I LOVE my friends! I LOVE knowing they are out there, even when I don’t see them. I SO enjoy creating gifts of kindness for them, and being there during the good and the tough times. But is this simply a smoke screen… do I regularly give myself all this care and attention, am I a good friend to myself, especially my mind?
Many years ago, way before my days of yoga (and re-married life!), I went on several health retreats. On one such retreat in the NSW hinterlands, a speaker asked us to write down and consider overnight the following questions:
- Can you give, what you haven’t got?
- Can anyone do to you, more than you do to yourself?
- Can anyone love you, more than you love yourself?
I came across these questions scribbled on a piece of paper, during my recent recovery on the couch. This prompted me to consider:
- our expectations of our-Self
- how we perceive our-Self
- how we ‘talk’ to our-Self and
- how much of a hard time we can give our-Self!
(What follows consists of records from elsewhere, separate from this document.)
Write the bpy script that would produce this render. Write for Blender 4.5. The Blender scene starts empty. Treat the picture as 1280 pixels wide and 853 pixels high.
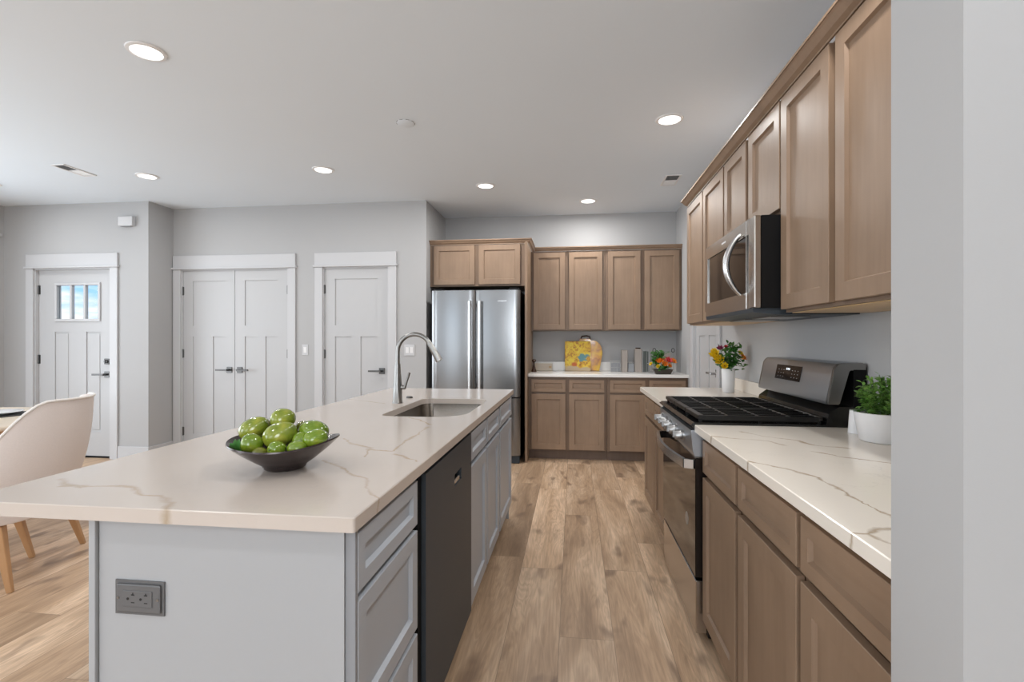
import bpy, bmesh, math, random
from mathutils import Vector, Matrix, noise
random.seed(7)
R = math.radians
C = bpy.context.scene.collection
SC = bpy.context.scene

# ------------------------------------------------------------------ camera
cam_d = bpy.data.cameras.new('camera'); cam = bpy.data.objects.new('camera', cam_d); C.objects.link(cam)
cam.location = (0, 0, 1.26); cam.rotation_euler = (R(90), 0, math.atan(77/630))
cam_d.sensor_width = 36; cam_d.lens = 630/1280*36; cam_d.clip_start = 0.02
SC.camera = cam

# ------------------------------------------------------------------ world
W = bpy.data.worlds.new('world'); SC.world = W; W.use_nodes = True
wn = W.node_tree.nodes; wl = W.node_tree.links; wn.clear()
wo = wn.new('ShaderNodeOutputWorld'); bg = wn.new('ShaderNodeBackground'); bg.inputs[1].default_value = 1.15
tc = wn.new('ShaderNodeTexCoord'); mp = wn.new('ShaderNodeMapping'); mp.inputs['Scale'].default_value = (6, 6, 22)
nz = wn.new('ShaderNodeTexNoise'); nz.inputs['Scale'].default_value = 1.6; nz.inputs['Detail'].default_value = 5
rp = wn.new('ShaderNodeValToRGB')
rp.color_ramp.elements[0].position = .42; rp.color_ramp.elements[0].color = (.36, .68, 1.0, 1)
rp.color_ramp.elements[1].position = .58; rp.color_ramp.elements[1].color = (.95, .98, 1, 1)
wl.new(tc.outputs['Generated'], mp.inputs[0]); wl.new(mp.outputs[0], nz.inputs[0]); wl.new(nz.outputs[0], rp.inputs[0])
wl.new(rp.outputs[0], bg.inputs[0]); wl.new(bg.outputs[0], wo.inputs[0])

# ------------------------------------------------------------------ lights and exposure
def area(name, loc, rot, sx, sy, power, col=(1, 1, 1)):
    d = bpy.data.lights.new(name, 'AREA'); d.shape = 'RECTANGLE'; d.size = sx; d.size_y = sy
    d.energy = power; d.color = col
    o = bpy.data.objects.new(name, d); C.objects.link(o); o.location = loc; o.rotation_euler = rot
    return o
# daylight in the unseen rear and left windows; rear ones spaced to shape the light
for x, w_, p_ in ((-5.45, .9, 8), (-3.45, 1.7, 24), (-.40, 1.7, 88)):
    area('window_daylight', (x, -3.56, 1.45), (R(94), 0, R(0)), w_, 1.9, p_, (.90, .95, 1))
area('window_daylight', (-6.28, 2.4, 1.30), (R(79), 0, R(-90)), 3.0, 2.1, 88, (.92, .96, 1))
area('window_daylight', (-6.28, -1.7, 1.30), (R(80), 0, R(-90)), 2.2, 2.1, 72, (.92, .96, 1))
CAN_POWER = 8.5
SC.view_settings.view_transform = 'Standard'; SC.view_settings.look = 'None'
SC.view_settings.exposure = 0.0; SC.view_settings.gamma = 1; SC.view_settings.use_curve_mapping = False

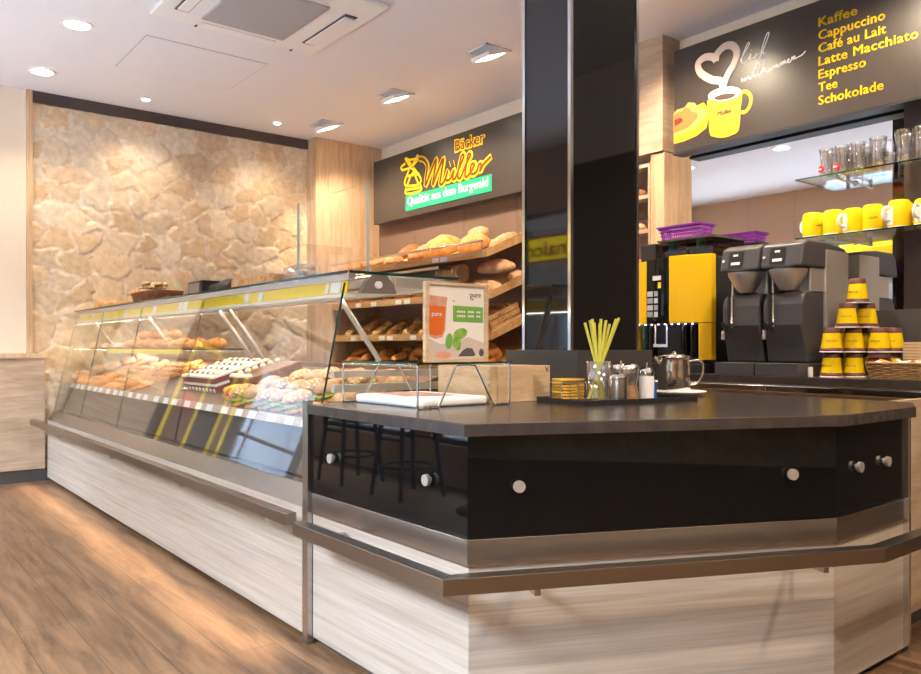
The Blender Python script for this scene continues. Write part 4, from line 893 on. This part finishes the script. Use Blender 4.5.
for x in (gx0+.002, gx1-.002): MB().tube([(x, gy0, zt-.006), (x, gy1, zt-.006)], r_, 8).build('wire_rail', 'wire', gs)
for x in (gx0+.03, gx0+.055, gx1-.04, gx1-.02): MB().cyl((x, gy0-.006, DT+.008), (x, gy0-.0055, DT+.008), .003, n=8).build('rubber_stop', 'black', gs)
# tea poster
po = thing('tea_poster', 'framed upright poster with a glass of orange tea', 'poster', (1.9, 2.40, zt+.008))
zf = zt+.0075; px0, px1, pz1, py = 1.730, 2.040, zf+.305, 2.385
MB().box(px0, px0+.018, py, py+.018, zf, pz1).box(px1-.018, px1, py, py+.018, zf, pz1).box(px0+.018, px1-.018, py, py+.018, zf, zf+.012).box(px0+.018, px1-.018, py, py+.018, pz1-.012, pz1).build('frame', 'box_wood', po, bevel=.001)
ax, bx_, az, bz_ = px0+.018, px1-.018, zf+.012, pz1-.012; W_, Hh = bx_-ax, bz_-az; yp = py+.008
MB().box(ax, bx_, yp, yp+.006, az, bz_).build('print_sheet', 'print_cream', po)
def pp_(poly, dy): # poster art polygon in 0..1 coordinates
    mb = MB(); P = [(ax+u*W_, az+v_*Hh) for u, v_ in poly]; mb.prismY(P, yp-dy, yp-dy+.0004); return mb
def ell(cx, cy, rx, ry, n=26, rot=0): return [(cx+rx*math.cos(t)*math.cos(rot)-ry*math.sin(t)*math.sin(rot), cy+rx*math.cos(t)*math.sin(rot)+ry*math.sin(t)*math.cos(rot)) for t in [2*PI*i/n for i in range(n)]]
pp_([(.0, .0), (1, 0), (1, .22), (.7, .30), (.5, .22), (.2, .20), (0, .28)], .0006).build('table_print', mat('poster_table', (.55, .48, .45), .6) and 'steam', po)
pp_([(.0, .36), (.03, .30), (.12, .27), (.24, .29), (.29, .38), (.32, .76), (.33, .84), (0, .86)], .0008).build('glass_print', 'ham', po)
pp_([(.0, .38), (.04, .33), (.13, .31), (.23, .33), (.27, .40), (.30, .71), (0, .72)], .0012).build('tea_print', 'tea', po)
pp_([(.43, .51), (.98, .50), (.98, .72), (.43, .73)], .0012).build('green_panel_print', 'green_print', po)
for v_ in (.635, .575):
    mb = MB()
    for k in range(11): 
        if k not in (4, 8): mb.box(ax+W_*(.50+k*.040), ax+W_*(.527+k*.040), yp-.0018, yp-.0014, az+Hh*v_, az+Hh*(v_+.026))
    mb.build('small_print', 'card', po)
pp_(ell(.36, .24, .062, .11, rot=-.15), .0014).build('leaf_print', 'green_print', po); pp_(ell(.50, .22, .07, .11, rot=.2), .0014).build('leaf_print', 'salad', po)
pp_(ell(.56, .34, .13, .075, rot=.3), .0012).build('mint_print', 'salad', po)
pp_([(.52, .03), (.60, .11), (.68, .15), (.78, .14), (.84, .05), (.80, .03)], .0014).build('berry_print', 'print_grey', po); pp_(ell(.95, .08, .045, .055), .0014).build('berry_print', 'print_grey', po)
pp_(ell(.25, .05, .15, .05), .0013).build('peach_print', 'ham', po)
pp_([(.42, .80), (.46, .775), (.45, .80)], .0013).build('seed_print', 'print_grey', po)
MB().mesh(text_mesh('pure', .20*W_, None, .0006, bold=.0), at(ax+.74*W_, yp-.0008, az+.855*Hh, FACEY)).build('lettering', 'print_grey', po)
MB().mesh(text_mesh('tea', .055*W_, None, .0006), at(ax+.75*W_, yp-.0008, az+.815*Hh, FACEY)).build('lettering', 'print_grey', po)
MB().mesh(text_mesh('pure', .17*W_, None, .0006), at(ax+.055*W_, yp-.0022, az+.58*Hh, FACEY)).build('lettering', 'card', po)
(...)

I’ve discovered that unconditional friendliness towards yourself, being your own best friend, talking kindly to yourself, takes years of practice. Or maybe I’m alone on this..
As we become more comfortable with the uncomfortable parts of our-Self, not being OK, being human, we start to soften towards our-Self and then the whole world seems to soften …compassion, empathy are there, even for those people and situations that we find most challenging.. Pema Chodron
So how do we do this?
The simplicity is to sit down with yourself like you would with a good friend, listen and accept your human condition. Start with short periods of touching in, mindfulness. Begin a meditation practice, start small and realistic.
Understanding how the mind works and how it influences our emotions, sensations of pain, thought patterns and many other aspects of our being is now the focus of significant research, debate and interpretation. Rather than ‘Googling’ for answers, we can conduct our own little ‘science’ experiment:
For the everyday person
- Give your mind (the chatterbox in your head) a break.
- Stop comparing yourself on social media, creating the perfect profile.
- Be more concerned about your character, than your reputation.
For the regular yoga student
- Keep up your commitment to practise.
- Observe your habitual excuses, patterns, stories.
- Diarise your thoughts/experience after class/meditation, and reflect.
For those on a spiritual path
- Increase the length and frequency of your meditation sittings.
- Discover Pema Chodron’s work.
- Find teachings on the Yoga Sutras or the Bhagavad Gita.